§ Exercise task:
The data below needs to be returned exactly, line for line.

☆ ☆ ☆

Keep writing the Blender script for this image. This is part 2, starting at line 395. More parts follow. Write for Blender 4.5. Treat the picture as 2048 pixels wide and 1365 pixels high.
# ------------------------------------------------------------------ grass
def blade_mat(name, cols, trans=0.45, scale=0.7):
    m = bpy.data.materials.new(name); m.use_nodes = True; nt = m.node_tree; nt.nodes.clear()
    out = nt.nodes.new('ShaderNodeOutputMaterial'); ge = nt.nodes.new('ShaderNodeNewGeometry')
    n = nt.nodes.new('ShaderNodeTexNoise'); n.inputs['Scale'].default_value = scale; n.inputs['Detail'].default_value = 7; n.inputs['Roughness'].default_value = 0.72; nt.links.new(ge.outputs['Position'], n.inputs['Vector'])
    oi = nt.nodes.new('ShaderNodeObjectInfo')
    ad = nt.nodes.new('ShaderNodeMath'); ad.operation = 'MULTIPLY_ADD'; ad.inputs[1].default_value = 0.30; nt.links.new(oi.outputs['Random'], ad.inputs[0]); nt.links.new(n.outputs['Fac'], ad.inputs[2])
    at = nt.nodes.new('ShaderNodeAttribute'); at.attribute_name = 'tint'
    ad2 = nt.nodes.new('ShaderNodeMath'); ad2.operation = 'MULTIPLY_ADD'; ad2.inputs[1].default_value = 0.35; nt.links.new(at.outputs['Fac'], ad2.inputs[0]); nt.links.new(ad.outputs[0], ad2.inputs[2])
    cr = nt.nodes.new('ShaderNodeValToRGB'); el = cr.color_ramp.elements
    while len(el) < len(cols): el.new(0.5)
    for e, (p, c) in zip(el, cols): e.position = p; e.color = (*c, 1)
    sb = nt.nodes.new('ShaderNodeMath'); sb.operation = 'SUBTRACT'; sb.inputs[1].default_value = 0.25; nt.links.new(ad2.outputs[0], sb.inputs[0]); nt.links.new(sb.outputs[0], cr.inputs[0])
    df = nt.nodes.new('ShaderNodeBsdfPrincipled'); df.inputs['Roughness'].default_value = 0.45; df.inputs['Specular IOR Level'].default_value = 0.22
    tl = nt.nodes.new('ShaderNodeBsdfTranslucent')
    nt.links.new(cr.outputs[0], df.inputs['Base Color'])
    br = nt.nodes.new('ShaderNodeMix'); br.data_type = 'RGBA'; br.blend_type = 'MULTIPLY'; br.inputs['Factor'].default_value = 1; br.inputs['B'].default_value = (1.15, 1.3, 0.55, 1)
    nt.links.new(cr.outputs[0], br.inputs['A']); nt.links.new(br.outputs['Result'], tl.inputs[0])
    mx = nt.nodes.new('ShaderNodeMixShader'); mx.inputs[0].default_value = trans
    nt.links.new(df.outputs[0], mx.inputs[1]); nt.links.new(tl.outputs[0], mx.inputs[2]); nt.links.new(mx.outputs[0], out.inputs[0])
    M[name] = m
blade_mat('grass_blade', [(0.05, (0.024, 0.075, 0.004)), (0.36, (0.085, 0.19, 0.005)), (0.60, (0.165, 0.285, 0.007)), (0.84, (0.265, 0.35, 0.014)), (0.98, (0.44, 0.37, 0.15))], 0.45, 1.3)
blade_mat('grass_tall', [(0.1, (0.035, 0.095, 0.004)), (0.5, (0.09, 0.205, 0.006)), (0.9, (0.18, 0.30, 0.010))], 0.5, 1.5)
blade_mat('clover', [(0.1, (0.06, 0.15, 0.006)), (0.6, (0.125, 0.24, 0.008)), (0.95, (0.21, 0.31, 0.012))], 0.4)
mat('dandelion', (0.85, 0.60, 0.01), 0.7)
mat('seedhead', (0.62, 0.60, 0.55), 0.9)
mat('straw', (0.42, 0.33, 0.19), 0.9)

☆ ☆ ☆

§ Finished answer:
Keep writing the Blender script for this image. This is part 2, starting at line 395. More parts follow. Write for Blender 4.5. Treat the picture as 2048 pixels wide and 1365 pixels high.
# ------------------------------------------------------------------ grass
def blade_mat(name, cols, trans=0.45, scale=0.7):
    m = bpy.data.materials.new(name); m.use_nodes = True; nt = m.node_tree; nt.nodes.clear()
    out = nt.nodes.new('ShaderNodeOutputMaterial'); ge = nt.nodes.new('ShaderNodeNewGeometry')
    n = nt.nodes.new('ShaderNodeTexNoise'); n.inputs['Scale'].default_value = scale; n.inputs['Detail'].default_value = 7; n.inputs['Roughness'].default_value = 0.72; nt.links.new(ge.outputs['Position'], n.inputs['Vector'])
    oi = nt.nodes.new('ShaderNodeObjectInfo')
    ad = nt.nodes.new('ShaderNodeMath'); ad.operation = 'MULTIPLY_ADD'; ad.inputs[1].default_value = 0.30; nt.links.new(oi.outputs['Random'], ad.inputs[0]); nt.links.new(n.outputs['Fac'], ad.inputs[2])
    at = nt.nodes.new('ShaderNodeAttribute'); at.attribute_name = 'tint'
    ad2 = nt.nodes.new('ShaderNodeMath'); ad2.operation = 'MULTIPLY_ADD'; ad2.inputs[1].default_value = 0.35; nt.links.new(at.outputs['Fac'], ad2.inputs[0]); nt.links.new(ad.outputs[0], ad2.inputs[2])
    cr = nt.nodes.new('ShaderNodeValToRGB'); el = cr.color_ramp.elements
    while len(el) < len(cols): el.new(0.5)
    for e, (p, c) in zip(el, cols): e.position = p; e.color = (*c, 1)
    sb = nt.nodes.new('ShaderNodeMath'); sb.operation = 'SUBTRACT'; sb.inputs[1].default_value = 0.25; nt.links.new(ad2.outputs[0], sb.inputs[0]); nt.links.new(sb.outputs[0], cr.inputs[0])
    df = nt.nodes.new('ShaderNodeBsdfPrincipled'); df.inputs['Roughness'].default_value = 0.45; df.inputs['Specular IOR Level'].default_value = 0.22
    tl = nt.nodes.new('ShaderNodeBsdfTranslucent')
    nt.links.new(cr.outputs[0], df.inputs['Base Color'])
    br = nt.nodes.new('ShaderNodeMix'); br.data_type = 'RGBA'; br.blend_type = 'MULTIPLY'; br.inputs['Factor'].default_value = 1; br.inputs['B'].default_value = (1.15, 1.3, 0.55, 1)
    nt.links.new(cr.outputs[0], br.inputs['A']); nt.links.new(br.outputs['Result'], tl.inputs[0])
    mx = nt.nodes.new('ShaderNodeMixShader'); mx.inputs[0].default_value = trans
    nt.links.new(df.outputs[0], mx.inputs[1]); nt.links.new(tl.outputs[0], mx.inputs[2]); nt.links.new(mx.outputs[0], out.inputs[0])
    M[name] = m
blade_mat('grass_blade', [(0.05, (0.024, 0.075, 0.004)), (0.36, (0.085, 0.19, 0.005)), (0.60, (0.165, 0.285, 0.007)), (0.84, (0.265, 0.35, 0.014)), (0.98, (0.44, 0.37, 0.15))], 0.45, 1.3)
blade_mat('grass_tall', [(0.1, (0.035, 0.095, 0.004)), (0.5, (0.09, 0.205, 0.006)), (0.9, (0.18, 0.30, 0.010))], 0.5, 1.5)
blade_mat('clover', [(0.1, (0.06, 0.15, 0.006)), (0.6, (0.125, 0.24, 0.008)), (0.95, (0.21, 0.31, 0.012))], 0.4)
mat('dandelion', (0.85, 0.60, 0.01), 0.7)
mat('seedhead', (0.62, 0.60, 0.55), 0.9)
mat('straw', (0.42, 0.33, 0.19), 0.9)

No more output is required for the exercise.